I would not buy an HD set right now. Imminently we'll have DLP and LCD sets with LED lamps, which will be a significant improvement, plus of course there's the new SED technology on the way too (basically a flat CRT). So I'd give it another year for the new tech to hit the market, and then another year or two after that for the prices to fall, and then it'll probably be worth getting an HD set. I'd start shopping fall 2009.
posted by kindall at 2:20 PM on July 24, 2006

The Perfect Vision raves about the Sony KDS-R60XBR1 (sxrd) giving it not only Best Buy but the Product of the Year award. It is pricey at 5 thou. but the 50" is cheaper and may be a better fit for you. My nephew has the same model from three years ago and it is impressive and burn in isn't a problem (he is a big gamer). One key new feature is the auto iris which adjusts in milliseconds between light and dark scenes enabling the set to achieve amazing deep blacks, which if you read the forums at all is one of the benchmarks for a truly great picture.

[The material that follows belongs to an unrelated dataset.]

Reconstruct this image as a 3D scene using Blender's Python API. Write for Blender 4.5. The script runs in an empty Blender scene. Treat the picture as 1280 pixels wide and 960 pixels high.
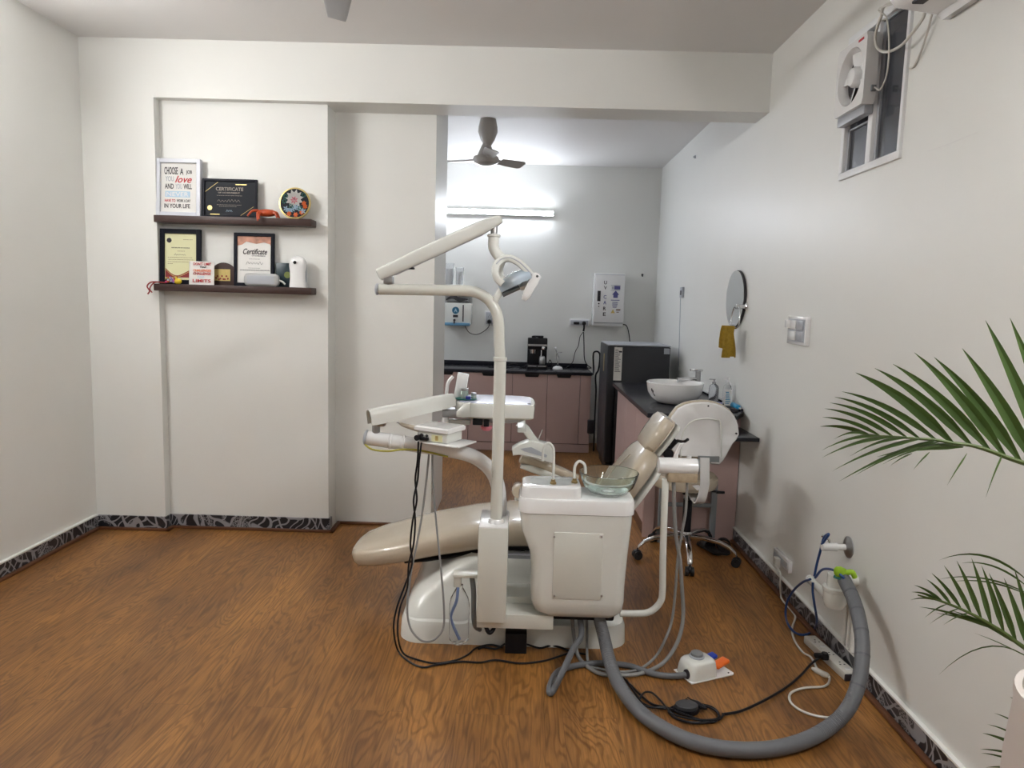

This is the tv I would (and probably around Christmas will) buy - there are real deals on the internet too, but many of the prices that look so great don't include the stand, so you have to figure in the extra 800 or so dollars. And shipping. So caveat emptor.
posted by vronsky at 4:25 PM on July 24, 2006

Also - the new Play Station 3 will play Blu-Ray dvds so one box will suffice for gaming and hi def movies.
posted by vronsky at 4:28 PM on July 24, 2006

I had a similar question a few weeks back. Check out the Syntax sets, they're great for the $$.
posted by GilloD at 5:18 PM on July 24, 2006

Have you thought about the possibility of a digital projector rather than a tv? You would obviously need a tuner, but I've been really impressed at what a £300 projector shows - and it would be even adjustable (by moving the projector closer or farther away).
posted by jb at 5:53 PM on July 24, 2006

Also, be aware that the Xbox360 doesn't support 1080p, only 1080i.